Charter schools need a weakened workforce, dependent upon the goodwill of the bosses, in order to insist on things like demanding that employees offer up to 30 additional hours a week of uncompensated labor. In short, they need a bunch of temp workers, who would never dare challenge the authority structure, because they are more interested in getting a decent recommendation letter to the MBA program in their future than they are to upholding some minimal rights for the profession, since it is a profession that is viewed merely as an attractive line on their bio for whatever is next in their future.
In contrast, veteran teachers are confident enough in their convictions, and have a broad enough depth of experiences, to question the inherent value of "reforms," especially when said reforms are coming from people with scant, if any, classroom experience. What's more, they are fiercely protective of the profession, because they know that they are in it for the long haul. The part-timers will not fight, because either (a) they don't care because they're looking at the next rung of the ladder or (b) they're afraid.
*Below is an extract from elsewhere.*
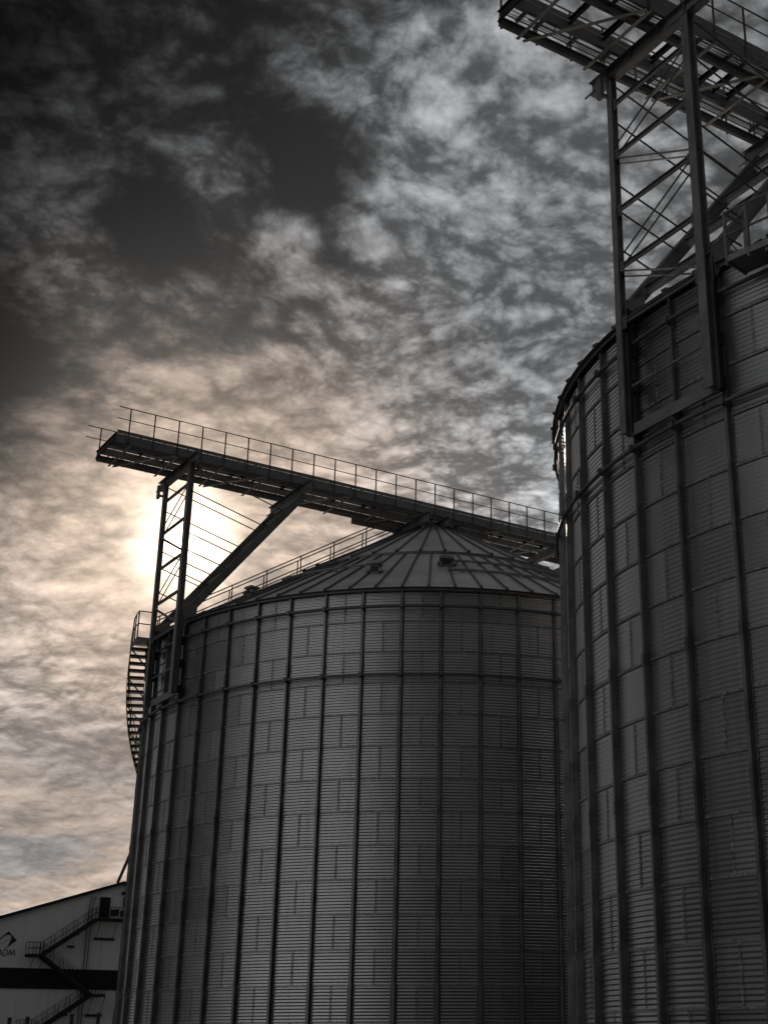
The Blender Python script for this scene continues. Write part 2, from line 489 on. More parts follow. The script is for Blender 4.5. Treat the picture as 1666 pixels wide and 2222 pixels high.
def make_stiffener():
    mb = MB(); r0 = R + 0.012
    z = ZE - 0.02
    hat(mb, z - 2.36 * ROW, z, 0.085, 0.035, 0.095, r0)
    hat(mb, z - 7.0 * ROW, z - 2.36 * ROW + 0.002, 0.095, 0.035, 0.120, r0)
    hat(mb, z - 12.0 * ROW, z - 7.0 * ROW + 0.004, 0.10, 0.04, 0.132, r0)
    hat(mb, 0, z - 12.0 * ROW + 0.004, 0.11, 0.065, 0.140, r0)
    for k in (2.36, 5.02, 7.0, 9.5, 12.0):        # splice plates
        zz = z - k * ROW
        mb.bar((r0 + 0.147 if k > 6 else r0 + 0.127, 0, zz - 0.14), (r0 + 0.147 if k > 6 else r0 + 0.127, 0, zz + 0.14), 0.010, 0.09, (0, 1, 0))
    # bolt heads along the flanges
    zz = 0.4
    while zz < z - 0.1:
        for y in ((-0.062, 0.062) if zz > z - 2.36 * ROW else (-0.07, 0.07)):
            mb.box((r0 + 0.016, y, zz), 0.018, 0.022, 0.022)
        zz += ROW / 5.5
    return mb


def ring_mb(z, d=0.15, h=0.085):
    mb = MB(); n = NR * 2; vs = []
    sec = [(0.0, -h / 2), (0.055, -h / 2), (0.075, -h / 4), (0.075, h / 4), (0.055, h / 2), (0.0, h / 2)]
    for i in range(n):
        a = PI + i * DP / 2
        for (x, y) in sec:
            rr = R + d + x - (0.012 if i % 2 else 0)
            vs.append((rr * math.cos(a), rr * math.sin(a), z + y))
    m_ = len(sec); fs = []
    for i in range(n):
        j = (i + 1) % n
        for k in range(m_): fs.append((i * m_ + k, j * m_ + k, j * m_ + (k + 1) % m_, i * m_ + (k + 1) % m_))
    mb.add(vs, fs)
    for i in range(NR):                            # clamp at each stiffener
        a = PI + i * DP; ca, sa = math.cos(a), math.sin(a)
        c = Vector(((R + d + 0.05) * ca, (R + d + 0.05) * sa, z))
        mb.bar(c - Vector((0, 0, 0.075)), c + Vector((0, 0, 0.075)), 0.13, 0.10, (-sa, ca, 0))
    return mb


def roof_pt(r, a, dz=0.0): return Vector((r * math.cos(a), r * math.sin(a), ZR + (12.33 - r) * TAN + dz))


def make_roof(parent):
    RM, RT = 6.5, 0.75
    NL, NU = 81, 42
    mb = MB()
    for i in range(NL):                            # lower panels, slightly dished one by one
        a0 = PI + i * 2 * PI / NL; a1 = a0 + 2 * PI / NL
        e = random.uniform(-0.012, 0.012); f = random.uniform(-0.01, 0.01)
        for k in range(6):
            r0 = 12.33 + (RM - 0.1 - 12.33) * k / 6; r1 = 12.33 + (RM - 0.1 - 12.33) * (k + 1) / 6
            mb.add([roof_pt(r0, a0, e), roof_pt(r0, a1, f), roof_pt(r1, a1, f), roof_pt(r1, a0, e)], [(0, 1, 2, 3)])
    mb.build('lower_roof', M['roof'], parent)
    mb = MB()
    for i in range(NL):
        a = PI + i * 2 * PI / NL
        p, q = roof_pt(12.345, a), roof_pt(RM, a); 
        nrm = Vector((TAN * math.cos(a), TAN * math.sin(a), 1)).normalized()
        mb.bar(p + nrm * 0.03, q + nrm * 0.03, 0.055, 0.075, nrm)
        mb.bar(p + nrm * 0.045 + Vector((0, 0, -0.03)), p + nrm * 0.045 + (q - p).normalized() * 0.12, 0.08, 0.10, nrm)   # foot clip
    mb.build('roof_seams', M['ring'], parent)
    mb = MB(); dz = 0.11
    for i in range(NU):
        a0 = PI + (i + 0.3) * 2 * PI / NU; a1 = a0 + 2 * PI / NU
        e = random.uniform(-0.01, 0.01); f = random.uniform(-0.01, 0.01)
        for k in range(4):
            r0 = RM + 0.12 + (RT - RM - 0.12) * k / 4; r1 = RM + 0.12 + (RT - RM - 0.12) * (k + 1) / 4
            mb.add([roof_pt(r0, a0, dz + e), roof_pt(r0, a1, dz + f), roof_pt(r1, a1, dz + f), roof_pt(r1, a0, dz + e)], [(0, 1, 2, 3)])
    mb.build('upper_roof', M['roof'], parent)
    mb = MB()
    for i in range(NU):
        a = PI + (i + 0.3) * 2 * PI / NU
        nrm = Vector((TAN * math.cos(a), TAN * math.sin(a), 1)).normalized()
        p, q = roof_pt(RM + 0.15, a, dz), roof_pt(RT, a, dz)
        mb.bar(p + nrm * 0.03, q + nrm * 0.03, 0.055, 0.075, nrm)
        mb.bar(p + nrm * 0.04, p + nrm * 0.04 + (q - p).normalized() * 0.15, 0.11, 0.12, nrm)
    for i in range(84):                            # dark ledge where the upper cone laps the lower one
        a0, a1 = i * 2 * PI / 84, (i + 1) * 2 * PI / 84
        mb.bar(roof_pt(RM + 0.13, a0, 0.05), roof_pt(RM + 0.13, a1, 0.05), 0.05, 0.13)
    mb.build('upper_roof_seams', M['ring'], parent)
    # top collar
    mb = MB()
    mb.tube((0, 0, ZR + (12.33 - RT) * TAN - 0.05), (0, 0, 23.42), 0.8, 24)
    mb.build('top_collar', M['steel'], parent)


def make_silo():
    t = thing('grain_silo', 'corrugated steel grain silo in the middle with its cone roof in full view', 'silo', CA, group='corrugated steel grain silos')
    wl = make_wall(); wl.parent = t
    st = make_stiffener().build('wall_stiffener', M['rib'], t)
    st.rotation_euler = (0, 0, PI)
    for k in range(1, NR):
        c = st.copy(); COL.objects.link(c); c.parent = t; c.rotation_euler = (0, 0, PI + k * DP)
    ring_mb(ZE - 0.576 * ROW).build('wind_ring', M['ring'], t)
    ring_mb(ZE - 2.80 * ROW).build('wind_ring', M['ring'], t)
    mb = MB(); n = 81 * 2
    for i in range(n):
        a0 = PI + i * 2 * PI / n; a1 = a0 + 2 * PI / n
        p = Vector(((R + 0.15) * math.cos(a0), (R + 0.15) * math.sin(a0), ZE - 0.01)); q = Vector(((R + 0.15) * math.cos(a1), (R + 0.15) * math.sin(a1), ZE - 0.01))
        mb.bar(p, q, 0.02, 0.10)
        mb.bar(p, q, 0.20, 0.015, (0, 0, 1), -0.0, 0.055)
    mb.build('eave_trim', M['ring'], t)
    make_roof(t)
    mb = MB()
    for i in range(NR):
        a0 = PI + i * DP; a1 = a0 + DP
        mb.bar(((R + .1) * math.cos(a0), (R + .1) * math.sin(a0), 0.15), ((R + .1) * math.cos(a1), (R + .1) * math.sin(a1), 0.15), 0.7, 0.3)
    mb.build('foundation_kerb', M['post'], t)
    return t


silo_a = make_silo()
silo_a.location = CA + Vector((0.05, 0, 0))
silo_b = copy_tree(silo_a)
silo_b.location = CB
silo_b['label'] = 'corrugated steel grain silo at the right edge, the nearer and larger-looking of the two'


# ---------------------------------------------------------------- overhead walkway bridge
def grating(mb, u0, u1, v0, v1, z):
    mb.bar(L(u0, v0 + .02, z), L(u1, v0 + .02, z), 0.02, 0.04)
    mb.bar(L(u0, v1 - .02, z), L(u1, v1 - .02, z), 0.02, 0.04)
    u = u0
    while u < u1:
        p, q = L(u, v0 + .03, z), L(u, v1 - .03, z)
        mb.add([p + Vector((0, 0, 0)), q, q + Vector((0.011, 0, 0)), p + Vector((0.011, 0, 0))], [(0, 1, 2, 3)])
        mb.add([p, q, q + Vector((0, 0, .012)), p + Vector((0, 0, .012))], [(0, 1, 2, 3)])
        u += 0.05
    v = v0 + 0.1
    while v < v1 - 0.05:
        mb.bar(L(u0, v, z), L(u1, v, z), 0.020, 0.012); v += 0.11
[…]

Neither of those things apply to veteran teachers, which is why they will fight.
That's why the "reform" community views veteran teachers as a threat, and it explains why they are so interested in diminishing their value to the educational process.
Which is a damned shame, because a sane society would honor the voices of the people who spend decades in the trenches, rather than the people who, at most, spent a year or two in the classroom and then assumed that they gained all the knowledge necessary in that small sampling of classroom experiences. Really, this shouldn't be a debate. But it is, and that speaks volumes about the perilous state of American public education.